Ihr Näschen schnuppert immer wieder, sie geht den Körpergerüchen nach, die das Publikum aussendet, sie streicht ihren aristokratischen Abstand zum Stinken der anderen heraus, redet über Sanitäranlagen als Kennzeichen der Zivilisiertheit.

Tja, schließlich ist „The fountain“, das Urinal als Ready Made, mit dem Marcel Duchamp äußerst wirksam den Begriff von Autorschaft und Genie anknackste und das in die Kunstgeschichte als Bruchstelle zur Moderne einging, eben auch mit dem Geruch nach Pisse verbunden, auch wenn der im kunsthistorischen Ruhm längst verdampft scheint. Börcsök rührt in den Geruchsassoziationen, packt uns beim körperlichen Unbehagen, um uns auf ihre Reise in die zwanziger Jahre mitzunehmen.

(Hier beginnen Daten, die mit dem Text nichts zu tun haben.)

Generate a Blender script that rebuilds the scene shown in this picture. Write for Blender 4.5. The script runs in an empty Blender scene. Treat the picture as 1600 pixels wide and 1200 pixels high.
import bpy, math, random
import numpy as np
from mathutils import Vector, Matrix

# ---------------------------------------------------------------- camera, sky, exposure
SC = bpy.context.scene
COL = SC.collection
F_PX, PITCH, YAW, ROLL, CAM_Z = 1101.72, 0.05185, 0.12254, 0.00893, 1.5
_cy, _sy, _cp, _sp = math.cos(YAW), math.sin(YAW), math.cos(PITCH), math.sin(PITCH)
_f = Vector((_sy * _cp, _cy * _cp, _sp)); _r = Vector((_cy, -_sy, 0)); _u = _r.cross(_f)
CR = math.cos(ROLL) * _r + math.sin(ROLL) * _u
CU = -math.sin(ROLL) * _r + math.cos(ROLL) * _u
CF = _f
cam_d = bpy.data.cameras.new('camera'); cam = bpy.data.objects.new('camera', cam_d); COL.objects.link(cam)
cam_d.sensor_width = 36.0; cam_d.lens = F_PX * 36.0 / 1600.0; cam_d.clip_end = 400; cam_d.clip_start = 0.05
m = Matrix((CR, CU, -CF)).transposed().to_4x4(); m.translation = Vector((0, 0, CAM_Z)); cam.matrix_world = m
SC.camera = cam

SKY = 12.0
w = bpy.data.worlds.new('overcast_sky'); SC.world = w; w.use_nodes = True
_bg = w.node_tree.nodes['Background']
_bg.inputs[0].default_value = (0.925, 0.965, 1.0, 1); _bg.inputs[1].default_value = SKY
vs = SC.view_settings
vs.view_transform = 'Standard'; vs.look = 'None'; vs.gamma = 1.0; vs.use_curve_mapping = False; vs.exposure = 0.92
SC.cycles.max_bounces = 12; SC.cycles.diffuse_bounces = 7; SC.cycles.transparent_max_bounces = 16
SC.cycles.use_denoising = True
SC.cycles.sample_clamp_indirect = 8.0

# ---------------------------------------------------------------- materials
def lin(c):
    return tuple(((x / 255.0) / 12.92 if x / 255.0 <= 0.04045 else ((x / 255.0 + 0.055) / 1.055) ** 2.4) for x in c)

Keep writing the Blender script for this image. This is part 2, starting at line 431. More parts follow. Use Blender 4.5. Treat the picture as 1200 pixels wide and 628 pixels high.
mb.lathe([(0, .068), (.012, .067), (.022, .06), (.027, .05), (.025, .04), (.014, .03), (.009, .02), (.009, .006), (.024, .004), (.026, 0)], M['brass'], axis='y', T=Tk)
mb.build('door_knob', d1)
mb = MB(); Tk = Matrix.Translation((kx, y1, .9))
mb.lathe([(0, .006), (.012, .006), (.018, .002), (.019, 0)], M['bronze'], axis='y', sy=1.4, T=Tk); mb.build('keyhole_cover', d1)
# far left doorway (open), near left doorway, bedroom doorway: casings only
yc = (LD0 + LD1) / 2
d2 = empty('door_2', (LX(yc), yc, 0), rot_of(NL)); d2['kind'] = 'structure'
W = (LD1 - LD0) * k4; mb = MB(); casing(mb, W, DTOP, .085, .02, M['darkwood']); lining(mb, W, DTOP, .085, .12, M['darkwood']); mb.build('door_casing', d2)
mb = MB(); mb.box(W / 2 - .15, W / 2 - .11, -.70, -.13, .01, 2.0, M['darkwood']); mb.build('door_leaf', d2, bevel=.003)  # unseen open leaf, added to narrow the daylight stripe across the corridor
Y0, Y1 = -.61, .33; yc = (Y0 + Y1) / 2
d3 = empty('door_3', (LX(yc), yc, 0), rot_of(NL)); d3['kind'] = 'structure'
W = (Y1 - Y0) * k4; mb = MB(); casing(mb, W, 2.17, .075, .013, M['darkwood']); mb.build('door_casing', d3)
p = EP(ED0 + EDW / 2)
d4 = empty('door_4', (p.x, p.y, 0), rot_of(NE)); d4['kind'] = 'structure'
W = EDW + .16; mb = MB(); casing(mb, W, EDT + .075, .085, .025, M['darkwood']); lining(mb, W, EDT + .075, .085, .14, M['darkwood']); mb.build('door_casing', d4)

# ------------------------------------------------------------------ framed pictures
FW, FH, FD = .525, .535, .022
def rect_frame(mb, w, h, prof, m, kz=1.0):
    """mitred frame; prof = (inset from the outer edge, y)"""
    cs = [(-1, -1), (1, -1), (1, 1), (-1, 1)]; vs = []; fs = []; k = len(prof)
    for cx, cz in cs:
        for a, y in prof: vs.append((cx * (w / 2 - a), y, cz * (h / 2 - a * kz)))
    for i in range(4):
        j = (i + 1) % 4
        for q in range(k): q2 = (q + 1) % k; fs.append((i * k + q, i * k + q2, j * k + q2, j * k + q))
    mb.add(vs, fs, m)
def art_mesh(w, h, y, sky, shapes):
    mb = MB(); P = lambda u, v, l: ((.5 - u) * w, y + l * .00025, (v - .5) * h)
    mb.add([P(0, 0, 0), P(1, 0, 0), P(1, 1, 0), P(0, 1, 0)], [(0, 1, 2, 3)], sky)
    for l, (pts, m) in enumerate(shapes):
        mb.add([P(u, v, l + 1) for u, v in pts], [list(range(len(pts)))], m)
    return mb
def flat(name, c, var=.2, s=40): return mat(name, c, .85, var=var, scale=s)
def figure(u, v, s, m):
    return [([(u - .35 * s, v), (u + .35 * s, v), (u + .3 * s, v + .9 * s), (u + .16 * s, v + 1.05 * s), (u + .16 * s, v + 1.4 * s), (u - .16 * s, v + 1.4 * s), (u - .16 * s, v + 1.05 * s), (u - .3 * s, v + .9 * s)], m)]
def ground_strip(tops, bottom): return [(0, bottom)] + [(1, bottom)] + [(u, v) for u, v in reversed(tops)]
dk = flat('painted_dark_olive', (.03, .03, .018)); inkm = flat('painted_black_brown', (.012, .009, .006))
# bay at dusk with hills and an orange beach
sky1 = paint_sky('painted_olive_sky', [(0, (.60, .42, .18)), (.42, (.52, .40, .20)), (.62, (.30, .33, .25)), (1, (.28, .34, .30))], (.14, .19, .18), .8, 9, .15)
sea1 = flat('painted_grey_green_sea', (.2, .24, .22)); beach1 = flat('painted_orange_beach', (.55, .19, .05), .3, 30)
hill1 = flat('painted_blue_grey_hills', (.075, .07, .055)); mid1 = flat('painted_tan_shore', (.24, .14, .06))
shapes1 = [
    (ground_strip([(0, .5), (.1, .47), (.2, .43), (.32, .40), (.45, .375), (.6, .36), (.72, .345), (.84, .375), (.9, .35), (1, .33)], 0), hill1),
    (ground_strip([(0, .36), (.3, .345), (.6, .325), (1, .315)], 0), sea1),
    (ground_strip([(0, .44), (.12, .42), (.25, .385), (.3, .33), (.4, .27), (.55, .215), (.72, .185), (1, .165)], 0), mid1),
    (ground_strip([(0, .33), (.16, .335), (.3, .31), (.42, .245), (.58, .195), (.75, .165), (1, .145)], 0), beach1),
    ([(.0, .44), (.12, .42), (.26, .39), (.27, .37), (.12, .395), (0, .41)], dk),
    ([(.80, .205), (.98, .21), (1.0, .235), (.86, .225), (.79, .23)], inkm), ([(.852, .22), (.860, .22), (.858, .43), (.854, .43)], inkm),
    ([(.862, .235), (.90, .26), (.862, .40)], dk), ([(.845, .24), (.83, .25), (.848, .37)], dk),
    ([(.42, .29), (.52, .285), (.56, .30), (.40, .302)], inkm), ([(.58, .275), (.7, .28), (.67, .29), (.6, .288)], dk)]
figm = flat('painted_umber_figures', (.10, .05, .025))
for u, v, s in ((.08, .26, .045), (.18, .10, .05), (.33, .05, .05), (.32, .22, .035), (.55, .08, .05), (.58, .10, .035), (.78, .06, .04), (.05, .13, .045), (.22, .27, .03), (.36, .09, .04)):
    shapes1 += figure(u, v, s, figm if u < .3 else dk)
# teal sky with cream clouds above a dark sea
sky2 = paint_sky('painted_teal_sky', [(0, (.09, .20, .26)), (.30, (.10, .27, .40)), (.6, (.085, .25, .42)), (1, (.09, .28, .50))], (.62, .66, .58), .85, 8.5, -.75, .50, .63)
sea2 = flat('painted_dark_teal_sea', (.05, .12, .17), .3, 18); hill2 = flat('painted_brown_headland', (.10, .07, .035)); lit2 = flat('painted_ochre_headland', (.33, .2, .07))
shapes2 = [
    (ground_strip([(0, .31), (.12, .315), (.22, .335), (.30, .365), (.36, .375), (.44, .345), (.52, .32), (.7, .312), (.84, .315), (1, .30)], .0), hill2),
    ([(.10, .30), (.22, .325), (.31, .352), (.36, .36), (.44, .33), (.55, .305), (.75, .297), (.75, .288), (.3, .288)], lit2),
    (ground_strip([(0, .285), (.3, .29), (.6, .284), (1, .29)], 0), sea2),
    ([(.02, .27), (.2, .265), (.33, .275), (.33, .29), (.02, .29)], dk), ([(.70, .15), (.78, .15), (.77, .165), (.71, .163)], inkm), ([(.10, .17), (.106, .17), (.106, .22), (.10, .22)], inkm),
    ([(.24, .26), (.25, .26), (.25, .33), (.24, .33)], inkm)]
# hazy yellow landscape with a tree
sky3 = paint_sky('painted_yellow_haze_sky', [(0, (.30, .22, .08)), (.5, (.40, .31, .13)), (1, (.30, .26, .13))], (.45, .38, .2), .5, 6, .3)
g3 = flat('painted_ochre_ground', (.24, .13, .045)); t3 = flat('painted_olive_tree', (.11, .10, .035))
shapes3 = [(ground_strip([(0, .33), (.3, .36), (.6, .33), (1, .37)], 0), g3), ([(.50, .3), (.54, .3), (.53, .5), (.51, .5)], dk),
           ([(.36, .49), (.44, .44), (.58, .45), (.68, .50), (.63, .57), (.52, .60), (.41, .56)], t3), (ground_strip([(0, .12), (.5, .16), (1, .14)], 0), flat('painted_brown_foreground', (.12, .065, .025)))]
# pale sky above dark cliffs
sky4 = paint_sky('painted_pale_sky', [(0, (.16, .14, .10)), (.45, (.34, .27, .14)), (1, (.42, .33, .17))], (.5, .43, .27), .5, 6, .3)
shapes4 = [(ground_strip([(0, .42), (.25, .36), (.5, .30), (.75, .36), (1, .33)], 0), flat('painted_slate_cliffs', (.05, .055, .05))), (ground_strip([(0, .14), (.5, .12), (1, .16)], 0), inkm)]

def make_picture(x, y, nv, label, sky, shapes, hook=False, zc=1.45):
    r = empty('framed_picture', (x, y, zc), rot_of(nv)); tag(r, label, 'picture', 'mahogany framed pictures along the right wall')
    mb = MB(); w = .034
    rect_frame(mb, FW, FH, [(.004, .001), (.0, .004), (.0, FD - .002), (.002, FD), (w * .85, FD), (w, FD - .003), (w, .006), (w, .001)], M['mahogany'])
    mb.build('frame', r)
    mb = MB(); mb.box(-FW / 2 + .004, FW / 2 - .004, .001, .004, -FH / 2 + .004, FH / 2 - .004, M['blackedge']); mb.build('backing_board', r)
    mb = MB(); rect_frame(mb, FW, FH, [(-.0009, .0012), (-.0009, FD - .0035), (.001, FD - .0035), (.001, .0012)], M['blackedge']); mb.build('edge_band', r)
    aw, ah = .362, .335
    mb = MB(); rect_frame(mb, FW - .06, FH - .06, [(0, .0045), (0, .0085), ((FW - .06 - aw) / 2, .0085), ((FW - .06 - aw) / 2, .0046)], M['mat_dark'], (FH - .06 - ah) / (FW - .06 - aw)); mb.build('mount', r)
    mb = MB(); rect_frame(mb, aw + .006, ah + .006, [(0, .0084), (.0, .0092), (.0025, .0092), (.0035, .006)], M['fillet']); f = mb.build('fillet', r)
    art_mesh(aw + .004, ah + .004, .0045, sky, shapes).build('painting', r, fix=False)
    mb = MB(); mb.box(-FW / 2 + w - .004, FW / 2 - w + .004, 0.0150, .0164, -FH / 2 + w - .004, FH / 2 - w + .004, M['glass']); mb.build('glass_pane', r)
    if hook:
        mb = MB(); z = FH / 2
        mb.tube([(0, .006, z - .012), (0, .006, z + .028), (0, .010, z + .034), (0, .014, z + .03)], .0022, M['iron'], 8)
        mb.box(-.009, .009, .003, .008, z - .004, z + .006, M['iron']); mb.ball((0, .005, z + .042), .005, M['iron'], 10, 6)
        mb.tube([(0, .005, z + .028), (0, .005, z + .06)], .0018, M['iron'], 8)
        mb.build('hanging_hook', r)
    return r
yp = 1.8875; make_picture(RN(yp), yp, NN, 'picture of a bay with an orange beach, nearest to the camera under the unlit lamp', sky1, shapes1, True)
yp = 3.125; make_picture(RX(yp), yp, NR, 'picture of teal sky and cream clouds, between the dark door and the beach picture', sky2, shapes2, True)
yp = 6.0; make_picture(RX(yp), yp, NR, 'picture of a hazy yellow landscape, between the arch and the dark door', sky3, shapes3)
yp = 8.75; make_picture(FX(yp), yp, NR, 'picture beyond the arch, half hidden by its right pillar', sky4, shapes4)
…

Wunderbare Projektionsfläche

Elsa von Freytag-Loringhoven, deren Leben nur spärlich dokumentiert ist, die 1913 durch ihre dritte Ehe zur Baroness wurde, bietet eine wunderbare Projektionsfläche, sich ein aufmüpfiges, sexuell und intellektuell freimütiges, tabubrechendes Role Model zu erfinden, das den Feminismus der Gegenwart aus der Vergangenheit bekräftigt. Die Performance „subjoyride“ nutzt das, lässt die Fantasie aber auch als Fantasie erkennen.

Freytag-Loringhoven starb verarmt in Paris. Für einen Monolog auf dem Sterbebett inszeniert sich Bör­csök wie den nackten Körper der Frau, die man in Duchamps letztem Werk, „Étant Donnés: 1. la chute d’eau 2. le gaz d’eclairage“, in einer Assamblage sehen kann. Sie stecke fest in seinem Schatten, resümiert sie. Mit „R. Mutt“ hatte Duchamp sein Ready Made des Urinals signiert. Ihr sei davon nur die „Armut“ geblieben.